Marriage Bill: Govt back to drawing board

Apr 18, 2013

The Uganda Law Reform Commission has embarked on sensitization and consultation of the public on the shelved Marriage and Divorce Bill.

BY MOSES MULONDO 

The Uganda Law Reform Commission (ULRC) has embarked on sensitization and consultation of the public on the Marriage and Divorce Bill.


The ULRC officials indicated during the consultative workshop held Thursday in Kampala that the Bill was rejected by the public not because it is bad but because the people were ignorant about the clauses.

“Many of the MPs had not read the Bill and misled their voters to reject it. There has been a lot of misinformation about this good Bill because people did not internalize it well,” said Patrick Nyakaana, the ULRC’s commissioner in charge of law reforms.

Presenting a heap of books and documents arising from the consultations they have held over the years, Nyakana dismissed allegations that they never consulted widely before drafting this Bill which faced hostility in the public.

He appealed to concerned stakeholders including MPs not to throw away the Bill but improve it and pass it to solve the various challenges and conflicts in marriages.

Nyakana criticized the MPs for deliberately misleading their electorate instead of consulting and educating them about the Bill.

The deputy registrar of the family division of the High Court, David Batema Ndikabona appealed to all the stakeholders to intervene and have the Bill passed into law to protect women whose rights are violated in marriage.

“People should be sensitized because they are rejecting what they don’t know.

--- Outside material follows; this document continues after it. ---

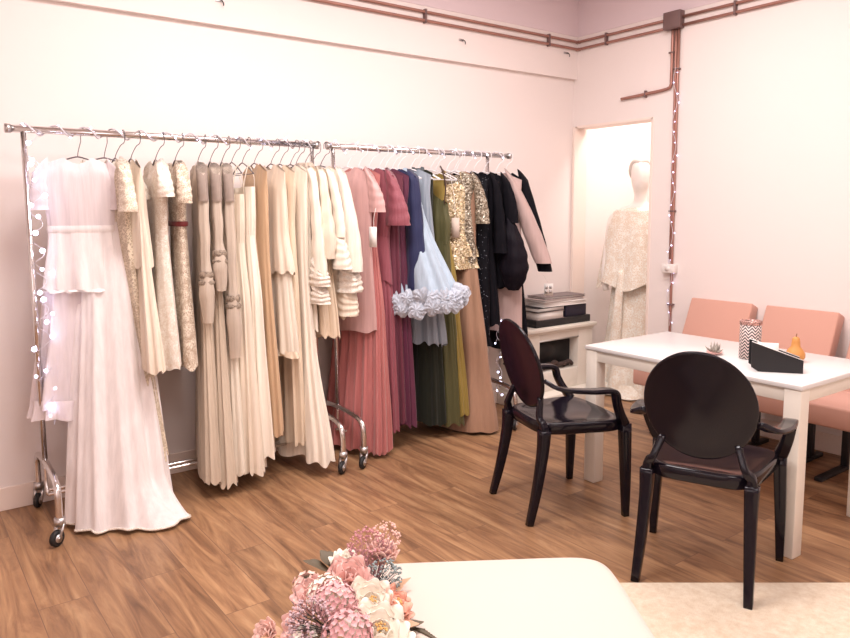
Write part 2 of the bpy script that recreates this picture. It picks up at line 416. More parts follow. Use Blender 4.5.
def ruffle(a, b, z, h, k=22, amp=.012, seed=0, n=150, u0=0, v0=0):
    rnd = random.Random(seed); p = rnd.uniform(0, 6); bm = BM(); rings = []
    for j in range(6):
        q = j/5; ring = []
        for i in range(n):
            th = 2*PI*i/n; w_ = 1+0; e = amp*q*(math.sin(k*th+p)+.5*math.sin(k*1.7*th))
            ring.append(bm.verts.new((u0+(a+.012*q+e)*math.cos(th), v0+(b+.012*q+e)*math.sin(th), z-h*q+.004*math.sin(k*th*.5)*q)))
        rings.append(ring)
    for A, B in zip(rings, rings[1:]):
        for k_ in range(n): bm.faces.new((A[k_], A[(k_+1) % n], B[(k_+1) % n], B[k_]))
    return bm

def garment(x, phi_deg, name, label, cat, parts, white=False, hang=None, hw=.165, group=None):
    phi = math.radians(phi_deg)
    t = thing(name, label, cat, (x, RY, RZ+NECK), math.atan2(-math.cos(phi), -math.sin(phi)), group)
    for nm, bm, m in parts: obj(nm, bm, m, t)
    hanger(x, phi, hang or ' '.join(('the '+label).split()[:13]), hw, white)
    return t

# fabrics
WHT = cloth(srgb(248, 234, 236), .8, .2, .8, .3, 'tulle')
WHT2 = cloth(srgb(250, 240, 238), .8, .2, .93, .35, 'tulle')
LACEW = cloth(srgb(252, 244, 234), .8, .2, .98, 0, 'lace', 1.5, col2=srgb(228, 210, 192))
LACEC = cloth(srgb(250, 238, 220), .8, .2, .9, 0, 'lace', 1.0, col2=srgb(224, 202, 178))
LACEB = cloth(srgb(242, 226, 202), .8, .1, .75, 0, 'lace', .8, col2=srgb(222, 200, 174))
LACEG = cloth(srgb(246, 234, 216), .8, .1, .98, 0, 'lace', 1.1, col2=srgb(190, 164, 140))
CREAM = cloth(srgb(247, 230, 210), .75, .2, 1, .35)
CREAM2 = cloth(srgb(240, 218, 192), .75, .2, 1, .5)
IVORY = cloth(srgb(248, 236, 220), .7, .15, 1, .5)
IVORYS = cloth(srgb(247, 234, 216), .75, .2, .88, .5, 'tulle')
TAUPE = cloth(srgb(224, 205, 187), .75, .15, .8, .7, 'tulle')
TAUPED = cloth(srgb(178, 158, 146), .75, .1, .85, .6, 'tulle')
CHIF = cloth(srgb(226, 206, 184), .75, .2, .93, .9, 'chiffon')
BANDG = cloth(srgb(140, 122, 108), .8, 0, 1, 0, 'lace', 1.4, col2=srgb(200, 180, 160))
TAN = cloth(srgb(226, 188, 150), .7, .15, .95, .5, 'chiffon')
BLUSH = cloth(srgb(224, 178, 174), .38, .1, 1, .35, 'satin')
CORAL = cloth(srgb(214, 128, 124), .75, .3, .9, .9, 'tulle')
ROSE = cloth(srgb(170, 88, 102), .6, .2, 1, .8)
ROSED = cloth(srgb(120, 48, 70), .7, .2, 1, .6)
PLUM = cloth(srgb(108, 38, 72), .65, .2, 1, .6)
NAVY = cloth(srgb(30, 38, 88), .7, .15, 1, .5)
LBLUE = cloth(srgb(186, 204, 222), .6, .3, .96, .5, 'organza')
LBLUER = cloth(srgb(214, 220, 234), .7, .3, .8, .4, 'organza')
PALEB = cloth(srgb(164, 174, 188), .5, .2, 1, .8, 'satin')
SLATE = cloth(srgb(92, 100, 104), .6, .2, 1, 1.0)
DARKOL = cloth(srgb(42, 44, 34), .7, .2, 1, .6)
OLIVE = cloth(srgb(92, 88, 44), .6, .2, 1, .6)
MUST = cloth(srgb(168, 142, 62), .6, .2, 1, .6)
GOLD = cloth(srgb(218, 190, 146), .5, 0, 1, .5, 'sequin', 1.1, col2=srgb(252, 236, 208), metal=.25)
SILG = cloth(srgb(160, 142, 120), .4, 0, 1, .5, 'sequin', 1.2, col2=srgb(236, 226, 206), metal=.3)
TAND = cloth(srgb(190, 146, 118), .7, .2, 1, .4)
BLKS = cloth((.006, .006, .01), .5, 0, 1, .5, 'dots', 1, col2=(.45, .48, .55))
BLK = cloth((.008, .007, .011), .8, 0, 1, .5)
BLK2 = cloth((.012, .009, .015), .6, 0, 1, .7)
BLUSHC = cloth(srgb(206, 176, 170), .6, .2, 1, .3)
BROWN = cloth(srgb(86, 60, 50), .6, .1, 1, .3)
RED = cloth(srgb(140, 50, 52), .5, .1, 1, .3, 'satin')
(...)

This is the best Bill for our marriages. Divorces are so common. Cohabitation is so common and we need to give legal protection. The Bill will increase the dignity of our mothers and sisters in the marriage setting,” Batema explained.

Citing clauses on divorce and conjugal rights, the presiding Apostle of the Born Again Faith, Dr. Joseph Serwadda, dismissed the claims by Nyakana that they had consulted all the stakeholders before drafting the Bill.

He advised that the Bill should be separated into three independent sections to cater for Christian marriage, customary marriage and civil marriage.
“What is good for the goose is good for the gander. If Muslims have been allowed to have their separate law, we as Christians should be allowed to have our own law,” Serwadda argued.


Early this month, after Parliament had resolved that more consultations be made, the NRM caucus resolved to withdraw the Marriage and Divorce Bill pending further consultations.